To recruit jihadis, you don't go to the Mall of America. Anyone who thinks a marketing conference is the right place for a pro-privacy speech is equally delusional.

Edward Snowden could've spoken during any other time, on any other screen, before any other audience, but he picked Austin in March for a sympathetic ear. It was a bad choice. For Snowden to speak before an MTV Spring Break crowd would have, at least, been a lot more entertaining for everyone else to watch.

Though SXSW wasn't far off.

The afternoon after Snowden's Google Hangout address to SXSW, I was invited to a beer pong tournament thrown by joke-turned-company Bang With Friends, an app that lets you find out who among your social group might want to fuck. That SXSW is the sort of thing where "Bang With Friends beer pong tournament" doesn't sound at all strange should tell you how ill-suited it was as a hunting ground for converts to Snowdenism.

I stood around with a couple other reporters, BWF CEO Colin Hodge, and a small group of hangers-on, inside what looked like a fraternity house the week after a fire. "Did you catch any of the Snowden talk?" I asked a few partygoers, probably the worst possible conversation topic during a drinking game. I was hoping someone could fill me in, since I'd slept through almost the entire presentation, hungover. Most of my new bedraggled friends said no, they'd missed Snowden, too. A few people remained silent. A guy in a tank top did upside-down push-ups against a wall. Only one woman had watched Snowden—she asked for my email address and forwarded me some notes that a friend of hers had taken. We all sort of went through the motions of caring and being vaguely aware that such a Q&A had taken place, but there was no traction. We weren't sure why we were huddled together in a concrete room in Austin with ping pong balls bouncing, occasionally, but it wasn't to talk about the NSA.

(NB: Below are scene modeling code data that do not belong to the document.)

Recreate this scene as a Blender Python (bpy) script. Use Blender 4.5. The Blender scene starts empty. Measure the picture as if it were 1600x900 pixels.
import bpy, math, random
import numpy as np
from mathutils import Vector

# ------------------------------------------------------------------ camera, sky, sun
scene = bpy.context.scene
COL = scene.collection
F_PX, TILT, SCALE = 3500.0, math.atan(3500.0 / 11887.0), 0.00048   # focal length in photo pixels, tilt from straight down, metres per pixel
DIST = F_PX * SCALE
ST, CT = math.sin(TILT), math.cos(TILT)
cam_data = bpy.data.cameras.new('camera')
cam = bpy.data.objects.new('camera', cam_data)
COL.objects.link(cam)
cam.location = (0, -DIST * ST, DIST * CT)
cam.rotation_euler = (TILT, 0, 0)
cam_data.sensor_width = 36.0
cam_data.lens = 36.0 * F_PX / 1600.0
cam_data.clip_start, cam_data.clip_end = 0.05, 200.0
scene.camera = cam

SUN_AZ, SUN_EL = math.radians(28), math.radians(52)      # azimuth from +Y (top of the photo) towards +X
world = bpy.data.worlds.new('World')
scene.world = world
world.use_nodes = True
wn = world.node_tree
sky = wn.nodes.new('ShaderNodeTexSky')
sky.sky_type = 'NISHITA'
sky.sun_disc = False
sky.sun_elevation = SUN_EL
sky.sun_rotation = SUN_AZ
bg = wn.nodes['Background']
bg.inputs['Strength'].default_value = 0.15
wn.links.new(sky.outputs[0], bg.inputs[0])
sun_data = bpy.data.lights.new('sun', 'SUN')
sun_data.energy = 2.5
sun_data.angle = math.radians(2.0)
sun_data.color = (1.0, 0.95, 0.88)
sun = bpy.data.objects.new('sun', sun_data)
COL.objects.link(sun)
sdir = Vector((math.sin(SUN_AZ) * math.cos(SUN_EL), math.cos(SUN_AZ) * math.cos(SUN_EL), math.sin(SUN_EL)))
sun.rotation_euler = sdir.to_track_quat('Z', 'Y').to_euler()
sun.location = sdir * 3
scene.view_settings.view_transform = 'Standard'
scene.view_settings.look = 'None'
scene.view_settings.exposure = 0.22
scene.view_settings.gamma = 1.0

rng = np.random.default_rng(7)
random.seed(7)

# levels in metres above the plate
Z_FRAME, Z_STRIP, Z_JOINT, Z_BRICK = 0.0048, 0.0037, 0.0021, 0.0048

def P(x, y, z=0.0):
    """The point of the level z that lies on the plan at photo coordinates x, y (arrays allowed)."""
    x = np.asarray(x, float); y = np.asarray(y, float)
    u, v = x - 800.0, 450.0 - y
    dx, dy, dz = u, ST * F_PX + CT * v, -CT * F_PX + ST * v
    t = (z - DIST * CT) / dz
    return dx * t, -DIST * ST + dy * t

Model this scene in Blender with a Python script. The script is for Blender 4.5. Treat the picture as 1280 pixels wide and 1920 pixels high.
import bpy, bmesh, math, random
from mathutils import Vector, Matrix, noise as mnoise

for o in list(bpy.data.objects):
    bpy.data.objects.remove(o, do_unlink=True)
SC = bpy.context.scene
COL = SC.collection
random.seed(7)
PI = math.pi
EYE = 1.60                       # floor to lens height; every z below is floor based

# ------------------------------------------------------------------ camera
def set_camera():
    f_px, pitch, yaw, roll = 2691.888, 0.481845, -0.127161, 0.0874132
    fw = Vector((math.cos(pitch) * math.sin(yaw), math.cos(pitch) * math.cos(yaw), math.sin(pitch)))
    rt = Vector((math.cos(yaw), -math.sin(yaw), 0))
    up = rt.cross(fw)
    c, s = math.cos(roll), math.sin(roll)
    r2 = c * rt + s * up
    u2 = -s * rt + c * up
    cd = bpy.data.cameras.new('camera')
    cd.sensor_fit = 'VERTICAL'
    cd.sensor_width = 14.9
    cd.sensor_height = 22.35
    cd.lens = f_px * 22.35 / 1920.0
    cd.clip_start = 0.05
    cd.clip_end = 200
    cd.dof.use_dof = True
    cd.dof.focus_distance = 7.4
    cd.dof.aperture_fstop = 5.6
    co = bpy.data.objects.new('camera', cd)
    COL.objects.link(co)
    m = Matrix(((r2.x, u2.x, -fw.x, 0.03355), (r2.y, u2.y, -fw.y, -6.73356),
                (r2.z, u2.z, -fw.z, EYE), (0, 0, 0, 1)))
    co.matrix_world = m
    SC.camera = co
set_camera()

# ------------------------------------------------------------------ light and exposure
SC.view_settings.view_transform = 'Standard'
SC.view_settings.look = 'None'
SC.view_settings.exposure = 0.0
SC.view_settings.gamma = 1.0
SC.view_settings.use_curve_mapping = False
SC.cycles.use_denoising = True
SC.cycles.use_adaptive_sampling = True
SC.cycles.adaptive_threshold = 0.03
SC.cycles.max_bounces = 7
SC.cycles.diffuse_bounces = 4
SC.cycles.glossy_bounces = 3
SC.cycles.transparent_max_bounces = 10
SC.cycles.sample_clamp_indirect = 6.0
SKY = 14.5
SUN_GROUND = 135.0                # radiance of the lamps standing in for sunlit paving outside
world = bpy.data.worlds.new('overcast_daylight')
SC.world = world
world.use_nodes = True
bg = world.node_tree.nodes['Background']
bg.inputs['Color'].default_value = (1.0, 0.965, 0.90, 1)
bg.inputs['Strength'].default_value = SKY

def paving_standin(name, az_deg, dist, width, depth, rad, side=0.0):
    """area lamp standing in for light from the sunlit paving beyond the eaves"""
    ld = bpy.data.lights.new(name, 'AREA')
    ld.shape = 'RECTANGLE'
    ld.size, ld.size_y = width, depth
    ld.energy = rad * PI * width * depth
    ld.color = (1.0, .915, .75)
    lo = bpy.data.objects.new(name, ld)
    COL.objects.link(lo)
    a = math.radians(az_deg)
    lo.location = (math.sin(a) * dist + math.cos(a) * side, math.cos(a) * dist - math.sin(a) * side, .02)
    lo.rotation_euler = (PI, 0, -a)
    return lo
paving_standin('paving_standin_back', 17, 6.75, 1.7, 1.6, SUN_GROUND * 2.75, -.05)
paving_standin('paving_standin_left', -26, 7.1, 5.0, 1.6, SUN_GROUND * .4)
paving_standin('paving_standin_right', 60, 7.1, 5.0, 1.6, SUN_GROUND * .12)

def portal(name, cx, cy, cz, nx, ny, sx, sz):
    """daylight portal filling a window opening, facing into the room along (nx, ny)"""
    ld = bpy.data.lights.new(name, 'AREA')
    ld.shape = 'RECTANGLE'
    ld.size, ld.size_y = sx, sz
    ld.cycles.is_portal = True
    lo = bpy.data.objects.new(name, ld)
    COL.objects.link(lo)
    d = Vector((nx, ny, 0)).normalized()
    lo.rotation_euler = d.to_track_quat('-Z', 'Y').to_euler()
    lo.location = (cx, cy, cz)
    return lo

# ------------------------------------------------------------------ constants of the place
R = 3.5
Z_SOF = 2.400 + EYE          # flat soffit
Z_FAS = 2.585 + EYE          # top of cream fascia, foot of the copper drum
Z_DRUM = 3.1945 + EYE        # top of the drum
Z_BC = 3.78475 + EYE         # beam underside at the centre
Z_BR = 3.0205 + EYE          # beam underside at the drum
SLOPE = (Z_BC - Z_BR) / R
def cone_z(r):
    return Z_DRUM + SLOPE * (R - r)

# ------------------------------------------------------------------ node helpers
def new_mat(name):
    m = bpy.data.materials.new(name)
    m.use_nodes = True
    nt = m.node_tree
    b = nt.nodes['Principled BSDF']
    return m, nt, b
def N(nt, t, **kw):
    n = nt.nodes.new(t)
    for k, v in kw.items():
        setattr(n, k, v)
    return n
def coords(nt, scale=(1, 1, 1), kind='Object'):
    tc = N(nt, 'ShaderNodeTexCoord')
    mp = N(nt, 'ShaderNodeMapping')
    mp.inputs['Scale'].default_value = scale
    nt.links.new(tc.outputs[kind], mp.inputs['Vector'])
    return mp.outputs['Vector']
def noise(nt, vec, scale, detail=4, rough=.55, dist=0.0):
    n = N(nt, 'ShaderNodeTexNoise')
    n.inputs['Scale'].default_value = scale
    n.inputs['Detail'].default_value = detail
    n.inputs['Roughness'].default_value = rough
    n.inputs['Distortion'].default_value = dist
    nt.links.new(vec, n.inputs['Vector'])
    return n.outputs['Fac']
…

There are really only two things to do during "SXSW Interactive," an outdoor shopping mall constructed in Austin every year since 1999. You can go to "panels," where people with the vaguest of job descriptions read their tweets aloud to a small audience. Or you can eat passed hors d'oeuvres and down open-bar cocktails at a jarringly overlit party. Most people elect to do both, with the latter serving as a palate cleanser for the former, clashing tastes notwithstanding. Between these two poles, an overfed, logo-adorned tide of festival-goers washes in and out among booths of free t-shirts and hashtagged giveaways.

This, a carnival that celebrates the lucrative eradication of American privacy, is where Edward Snowden chose to make a rare duck out of cover and speak to an American audience. To a crowd of junior marketing executives and engineers who want to make it easier to find track your friends on a map, the new great whistleblower of our time said the following:

"I will say SXSW and the technology community - people who are in the room in Austin they are the folks that really fix things who can enforce our rights for technical standards...[the NSA is] setting fire to the future of the internet. The people who are in this room now you guys are all the firefighters and we need you to help us fix this."

This is what everyone came to town for: to give and take freebies, to give and drink beers, to notice and be noticed. SXSW isn't just indifferent to privacy, it's antithetical to privacy, hostile to the very notion that privacy is a virtue to be protected. At every street corner and in every bar was a company whose existence hinges on the commodification of you, your face, your spending habits, and your words. Outside the BWF party, 6th street was closed off for day-drunk pedestrians with conference badges and lanyards, for promotional day-workers hawking free tees and logo-emblazoned USB chargers, yelling at everyone and staring into space.

Every locale was filled with people who wanted to buy and sell you, or by green startup hopefuls drawn to Austin by the fantasy of someday being bought out by one of these privacy-killing machines.

"The people who are in this room now you guys are all the firefighters and we need you to help us fix this," Snowden said. He was wrong. He was a firefighter addressing an arsonists' convention.